> **What you should do**
Print only the lines from the top of the data through the line with "(860, 446, 6.7)], .022)", both included, skipping every picture.

+++

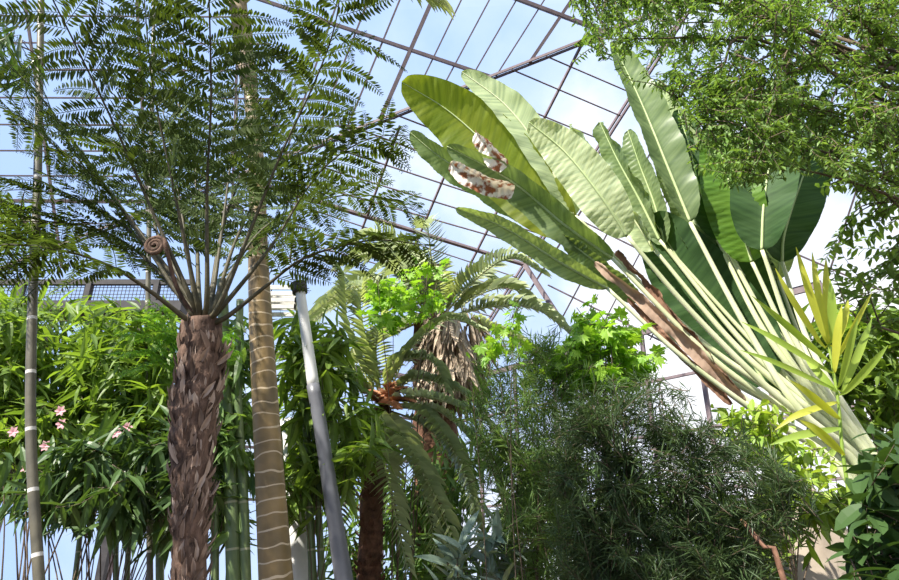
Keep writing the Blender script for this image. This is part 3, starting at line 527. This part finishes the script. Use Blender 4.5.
paddle([(782, 262, 6.5), (784, 235, 6.5), (798, 190, 6.5), (826, 112, 6.5)], .62, 'tldark', -12, .3, [(812, 350, 6.5), (876, 455, 6.5)], .026)
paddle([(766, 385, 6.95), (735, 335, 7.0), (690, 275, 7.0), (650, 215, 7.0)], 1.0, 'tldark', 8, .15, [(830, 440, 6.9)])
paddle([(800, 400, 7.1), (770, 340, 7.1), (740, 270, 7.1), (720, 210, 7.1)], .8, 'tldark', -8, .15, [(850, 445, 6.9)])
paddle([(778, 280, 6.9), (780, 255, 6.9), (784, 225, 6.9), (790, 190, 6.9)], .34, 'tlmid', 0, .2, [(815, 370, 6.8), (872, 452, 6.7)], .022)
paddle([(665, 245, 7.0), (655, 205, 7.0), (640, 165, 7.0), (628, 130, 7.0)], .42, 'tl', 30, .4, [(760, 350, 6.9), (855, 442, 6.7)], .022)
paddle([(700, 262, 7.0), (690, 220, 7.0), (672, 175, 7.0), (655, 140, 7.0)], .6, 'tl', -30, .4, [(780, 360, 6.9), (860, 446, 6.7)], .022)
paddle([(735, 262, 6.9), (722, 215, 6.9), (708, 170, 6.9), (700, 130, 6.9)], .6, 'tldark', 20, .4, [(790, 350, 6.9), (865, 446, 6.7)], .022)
paddle([(640, 300, 6.6), (600, 265, 6.5), (560, 235, 6.5)], .35, 'tl', 40, .4, [(740, 395, 6.6), (835, 455, 6.6)])
paddle([(745, 402, 6.45), (690, 345, 6.4), (640, 298, 6.4), (595, 262, 6.4)], .15, 'dead', 20, .8, [(835, 462, 6.5)], wav=.05, taper=.25, name='dead_leaf')
paddle([(740, 392, 6.55), (690, 332, 6.5), (650, 285, 6.5), (618, 250, 6.5)], .13, 'deadark', 40, .9, None, wav=.06, taper=.25, name='dead_leaf')
paddle([(732, 404, 6.4), (690, 362, 6.35), (650, 322, 6.35), (628, 298, 6.35)], .10, 'deadark', 10, .9, None, wav=.06, taper=.25, name='dead_leaf')
paddle([(514, 190, 6.25), (492, 184, 6.2), (470, 174, 6.2), (450, 164, 6.2)], .27, 'deadpale', 25, .7, None, wav=.04, name='dead_leaf', taper=.25)
paddle([(508, 166, 6.2), (496, 154, 6.15), (486, 143, 6.15), (476, 132, 6.15)], .27, 'deadpale', 40, .7, None, wav=.04, name='dead_leaf', taper=.25)
# ------------------------------------------------------------------ big trees on the right
LFT = blade(2, .40, .2, .25, 'oval')
tb = np.array([4.6, 4.4, 0]); ut = bush('overhanging_tree', 'overhanging tree with small yellow-green leaflets above the fan leaves', 'tree', tb, [(575, -30), (930, -30), (930, 190), (820, 170), (770, 165), (715, 165), (700, 120), (655, 85), (640, 55), (600, 50), (575, 25)], (3.6, 4.8), 26, 1250, .30, 22, LFT, .05, None, 'tree', droop=.35, r0=.035, spine=[tb, tb+np.array([0, 0, 2.5]), tb+np.array([-.3, -.1, 4.6]), tb+np.array([-1.0, -.2, 5.6])], flat=True, up=0)
bush('', '', '', tb, [(650, 80), (800, 80), (800, 170), (735, 185), (690, 160), (700, 110)], (3.7, 4.2), 6, 140, .28, 20, LFT, .05, None, 'tree', droop=.5, r0=.02, spine=[tb+np.array([-.3, -.1, 4.6]), pt(760, 40, 4.1), pt(720, 70, 4.0)], root=ut, flat=True, up=0)
tb = np.array([6.2, 6.0, 0]); bush('leaning_tree', 'tree with dark paired leaflets against white sky at the right edge', 'tree', tb, [(800, 140), (930, 60), (930, 330), (850, 330), (815, 270), (825, 200)], (5.0, 6.2), 12, 85, .45, 18, LFT, .12, None, 'dtree', droop=.15, r0=.06, spine=[tb, tb+np.array([0, 0, 2.0]), tb+np.array([-.2, 0, 4.0])], flat=True, up=0)
bush('background_shrub', 'mid green shrub behind yellow strap leaves at the right edge', 'shrub', ground(pt(900, 540, 8.6)), [(800, 300), (930, 290), (930, 480), (830, 450), (780, 330)], (8.0, 9.4), 12, 170, .5, 12, blade(2, .4, .2, .2), .26, None, 'lance', droop=.3)
# yellow strap plant
b = ground(pt(850, 560, 4.2)); ys = empty('strap_leaf_plant', tuple(b), 'yellow-green strap-leaved plant in front of the fan stalks', 'plant')
st = pt(838, 400, 4.2); tip = pt(826, 330, 4.2); mb = MB(); cst = spline([b, pt(850, 500, 4.2), st, tip], 30); tube(mb, cst, np.linspace(.02, .008, 30), 8); mb.build('stem', M['yelgreen'], ys, True, origin=b)
STRAP = [(824, 340, 796, 247, .05, 'yellow'), (826, 345, 812, 252, .045, 'yellow'), (830, 340, 826, 258, .055, 'yellow'), (836, 338, 830, 280, .055, 'yelgreen'), (842, 345, 848, 300, .05, 'yellow'), (828, 365, 752, 296, .045, 'yelgreen'), (828, 372, 742, 322, .04, 'yelgreen'), (830, 388, 740, 350, .035, 'yelgreen'),
         (836, 372, 842, 305, .06, 'yellow'), (842, 382, 858, 318, .05, 'yelgreen'), (846, 395, 872, 318, .055, 'yelgreen'), (850, 398, 888, 345, .05, 'yelgreen'), (838, 365, 872, 292, .04, 'yellow'), (834, 392, 806, 360, .05, 'yelgreen'), (834, 400, 775, 430, .045, 'yellow'), (838, 420, 790, 380, .05, 'yellow'), (840, 430, 770, 445, .05, 'yelgreen'), (815, 345, 775, 268, .04, 'yellow'), (842, 450, 800, 420, .06, 'yellow')]
for x0, y0, x1, y1, wd, mt in STRAP:
    a = cst[np.argmin([np.linalg.norm(p-pt(x0, y0, 4.2)) for p in cst])]; e = pt(x1, y1, 4.2+rng.uniform(-.25, .1)); c = spline([a, (a+pt(x0, y0, 4.15))/2, (pt(x0, y0, 4.1)*.4+e*.6)+np.array([0, 0, .02]), e], 14); T = nrm(np.gradient(c, axis=0)); Vw = nrm(CAM-c); S = nrm(np.cross(T, Vw)+.4*Vw*rng.normal()); t = np.linspace(0, 1, 14); wv = wd*.52*np.clip(np.sin(np.pi*(.06+.92*t)**1.1), .03, 1)
    Nn = np.cross(S, T); mb = MB(); V = np.stack([c-S*wv[:, None]+Nn*wv[:, None]*.3, c, c+S*wv[:, None]+Nn*wv[:, None]*.3], 1).reshape(-1, 3)
    mb.add(V, [(3*i+j, 3*i+3+j, 3*i+4+j, 3*i+1+j) for i in range(13) for j in (0, 1)]); mb.build('leaf', M[mt], ys, True, origin=b)
OV = blade(4, .5, .2, .2, 'oval')
bush('glossy_shrub', 'dark glossy broad-leaved shrub in the lower right corner', 'shrub', ground(pt(900, 640, 3.0)), [(858, 460), (930, 415), (930, 610), (850, 610), (850, 520)], (2.6, 3.3), 10, 60, .25, 8, OV, .13, None, 'darkbroad', droop=.15, up=.4)
bush('pale_shrub', 'small light green leafy shrub below the pale fan stalks', 'shrub', ground(pt(760, 560, 5.4)), [(715, 405), (760, 400), (835, 460), (840, 500), (790, 495), (740, 450)], (5.0, 5.7), 8, 90, .25, 10, OV, .10, None, 'yelgreen', droop=.25)
br = empty('bare_branch', tuple(ground(pt(790, 600, 4.0))), 'bare reddish branch poking out of dark feathery bush', 'branch'); trunk(br, [ground(pt(800, 640, 4.0)), pt(784, 580, 3.8), pt(762, 545, 3.8), pt(742, 520, 3.9)], [.03, .022, .02, .012], 'redtwig', 8, 20, .05, 'limb')
bush('ground_shrub', 'green shrub low behind the bare reddish branch', 'shrub', ground(pt(760, 580, 5.6)), [(690, 490), (850, 480), (850, 510), (785, 520), (770, 600), (680, 600)], (5.4, 6.2), 8, 110, .3, 10, blade(2, .35), .2, None, 'lance', droop=.3)
c0 = ground(pt(812, 560, 6.8)); th = np.linspace(0, 2*math.pi, 28, endpoint=False); V = []
for k, z in enumerate(np.linspace(0, 1, 14)):
    rr = .62*(1-z**2.2*.85)*(1+.13*np.sin(3*th+z*4)+.08*np.sin(7*th+z*9)+rng.normal(0, .03, 28)); V.append(np.stack([c0[0]+rr*np.cos(th)*1.1, c0[1]+rr*np.sin(th), 2.35*z+0*th], -1))
i_, j_ = np.meshgrid(np.arange(13), np.arange(28), indexing='ij'); mb = MB(); mb.add(np.concatenate(V), np.stack([i_*28+j_, i_*28+(j_+1) % 28, (i_+1)*28+(j_+1) % 28, (i_+1)*28+j_], -1).reshape(-1, 4)); mb.f.append(np.arange(28, dtype=np.int32)[None] + 13*28)
o = mb.build('boulder', M['stone'], None, True, origin=c0); o.location = c0; o['label'] = 'pale beige boulder behind low shrub under the fan stalks'; o['category'] = 'rock'
# ------------------------------------------------------------------ feathery bushes
NEED = (np.array([[0, -.5, 0], [.5, -.5, -.03], [1, 0, -.12], [.5, .5, -.03], [0, .5, 0]]), np.array([[0, 1, 2, 3], ])); NEED = (np.array([[0, -.3, 0], [.55, -.5, -.03], [1, 0, -.12], [.55, .5, -.03]]), np.array([[0, 1, 2, 3]]))
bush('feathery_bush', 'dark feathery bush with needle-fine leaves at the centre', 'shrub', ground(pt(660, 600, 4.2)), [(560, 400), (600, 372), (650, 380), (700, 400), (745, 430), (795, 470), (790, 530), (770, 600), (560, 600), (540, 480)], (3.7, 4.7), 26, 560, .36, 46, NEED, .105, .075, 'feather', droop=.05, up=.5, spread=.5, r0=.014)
bush('airy_bush', 'paler airy bush with needle-fine leaves right of the date palm', 'shrub', ground(pt(550, 600, 5.2)), [(478, 345), (520, 330), (590, 345), (660, 370), (610, 400), (570, 480), (560, 600), (505, 600), (500, 480), (465, 420)], (4.8, 5.8), 22, 330, .42, 40, NEED, .12, .075, 'featherlight', droop=.05, up=.5, spread=.5, r0=.014)
for p in ((548, 600, 480, 440), (575, 600, 520, 470)): pass
sv = bush('silver_plant', 'small silvery plant with a rosette of pointed leaves at bottom', 'plant', ground(pt(478, 640, 5.0)), [(455, 520), (505, 520), (505, 580), (450, 585)], (4.8, 5.2), 4, 12, .2, 9, blade(4, .26, .2, .25, 'lance'), .23, None, 'silver', droop=-.2, up=.6)
bush('fill_shrub', 'dark green shrub low between the two feathery bushes and date palm', 'shrub', ground(pt(480, 580, 7.2)), [(390, 440), (560, 430), (700, 480), (700, 590), (330, 590), (330, 500)], (7.4, 9.0), 14, 300, .4, 12, blade(2, .2), .28, None, 'bamboo', droop=.3)
# ------------------------------------------------------------------ lobed climbers
LB = lobed()
bush('lobed_vine', 'bright green lobed-leaf vine above the feathery bush', 'vine', ground(pt(600, 560, 5.3)), [(540, 362), (556, 322), (596, 304), (640, 314), (664, 342), (640, 372)], (4.9, 5.6), 8, 80, .3, 7, LB, .15, None, 'lobed', droop=.5, up=.2)
bush('young_vine', 'thin shoot with lobed bright leaves against the roof glass', 'vine', ground(pt(500, 600, 4.6)), [(462, 350), (495, 318), (505, 296), (530, 295), (515, 320), (535, 335), (480, 352)], (4.5, 4.7), 3, 14, .2, 4, LB, .12, None, 'lobed', droop=.5, up=.2, r0=.01)
bush('lobed_shrub', 'lobed-leaf shrub in sunlight just above the date palm', 'shrub', ground(pt(400, 560, 7.0)), [(365, 300), (385, 265), (440, 258), (450, 285), (420, 310), (380, 318)], (6.4, 7.2), 6, 44, .25, 7, LB, .15, None, 'lobed', droop=.4, up=.2)
# ------------------------------------------------------------------ hanging basket
q = pt(282, 303, 7.0); hb = empty('hanging_basket', tuple(q), 'small white slatted basket hanging behind the ringed palm', 'basket')
mb = MB()
for k in range(4): z = -.12+k*.08; box(mb, q+[-.2, -.14, z], q+[.2, -.12, z+.05]); box(mb, q+[-.2, .12, z], q+[.2, .14, z+.05]); box(mb, q+[-.2, -.14, z], q+[-.18, .14, z+.05]); box(mb, q+[.18, -.14, z], q+[.2, .14, z+.05])
mb.build('slats', M['wood'], hb, False, origin=q)
for sx in (-1, 1):
    for sy in (-1, 1): mb = MB(); tube(mb, [q+[sx*.19, sy*.13, .15], q+[0, 0, 1.1]], .006, 5); mb.build('wire', M['dsteel'], hb, origin=q)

+++

> **Exercise solution**
Keep writing the Blender script for this image. This is part 3, starting at line 527. This part finishes the script. Use Blender 4.5.
paddle([(782, 262, 6.5), (784, 235, 6.5), (798, 190, 6.5), (826, 112, 6.5)], .62, 'tldark', -12, .3, [(812, 350, 6.5), (876, 455, 6.5)], .026)
paddle([(766, 385, 6.95), (735, 335, 7.0), (690, 275, 7.0), (650, 215, 7.0)], 1.0, 'tldark', 8, .15, [(830, 440, 6.9)])
paddle([(800, 400, 7.1), (770, 340, 7.1), (740, 270, 7.1), (720, 210, 7.1)], .8, 'tldark', -8, .15, [(850, 445, 6.9)])
paddle([(778, 280, 6.9), (780, 255, 6.9), (784, 225, 6.9), (790, 190, 6.9)], .34, 'tlmid', 0, .2, [(815, 370, 6.8), (872, 452, 6.7)], .022)
paddle([(665, 245, 7.0), (655, 205, 7.0), (640, 165, 7.0), (628, 130, 7.0)], .42, 'tl', 30, .4, [(760, 350, 6.9), (855, 442, 6.7)], .022)
paddle([(700, 262, 7.0), (690, 220, 7.0), (672, 175, 7.0), (655, 140, 7.0)], .6, 'tl', -30, .4, [(780, 360, 6.9), (860, 446, 6.7)], .022)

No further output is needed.